Brian's Waste of Time

Mon, 20 Oct 2003

PGP/GPG For Spam Blocking

The PGP/GPG web-of-trust concept has never caught on enough to actually be useful -- it hasn't reached the critical threshold of users to draw new users to it because of its actual benefits instead of idealized benefits. This is really a failure of marketing and usability.

Spam could be the problem that pushes encrypted, signed, and web-of-trust oriented emails finally. You can filter emailbased on valid signatures of someone you trust. If you get an email from your brother, signed by his key, you are pretty sure it isn't spam. This is useless right now as, basically, no one uses digitally signed email.
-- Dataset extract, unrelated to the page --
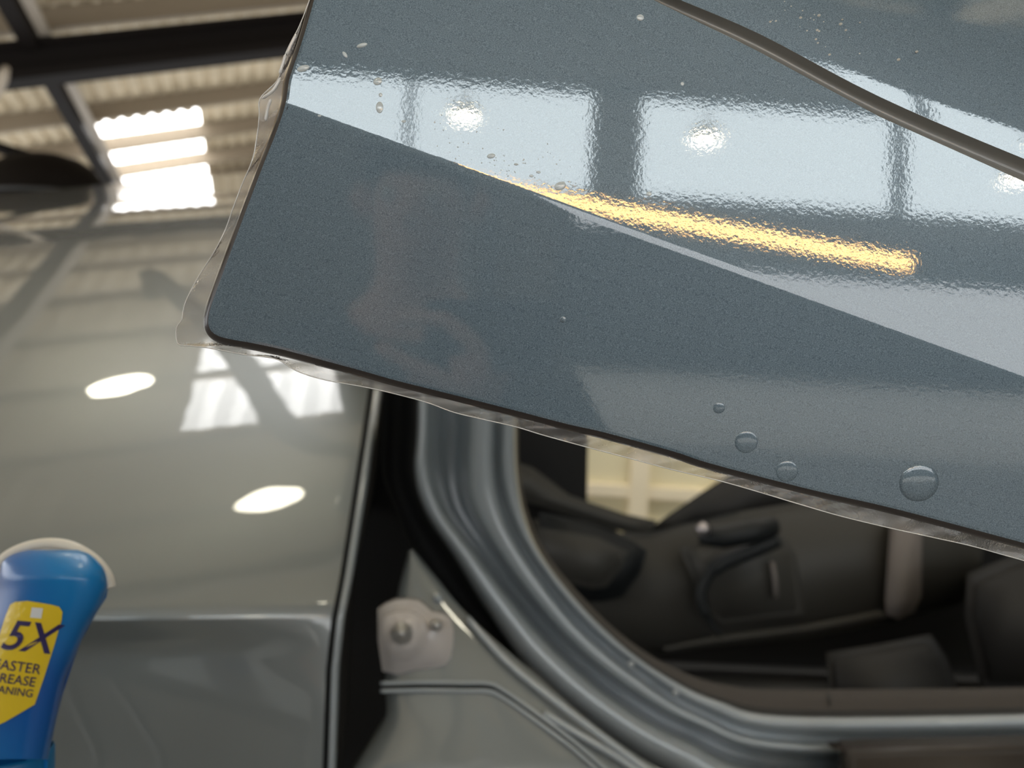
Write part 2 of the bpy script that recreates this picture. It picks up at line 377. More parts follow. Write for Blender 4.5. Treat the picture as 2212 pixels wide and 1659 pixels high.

If the new PGP Corp. were to cut a deal with one of the big webmail providers (Hotmail, Yahoo!, AOL, etc) to provide this type of spam filtering it might be enough to get critical mass.

Imagine every hotmail account sending out signed email be default. Imagine every hotmail user having a one-deep web-of-trust relationship with everyone in their address book. Imagine the spam filters auto-whitelisting signed/trusted messages.

The webmail providers are in the best position to do this as they have complete access to everyone's address books, email, etc at their web servers. Yahoo! knows who is in your address book at the time the incoming email first hits the web server. They can filter before it even gets past the border SMTP servers. The fact that a very large percentage of email access is now managed by a very few companies makes a fell-swoop type critical mass possible now.

Maybe I need to call PGP, Yahoo!, or Microsoft and propose it to them -- even if they don't want to hire me to do it I'd be happy if they just did it!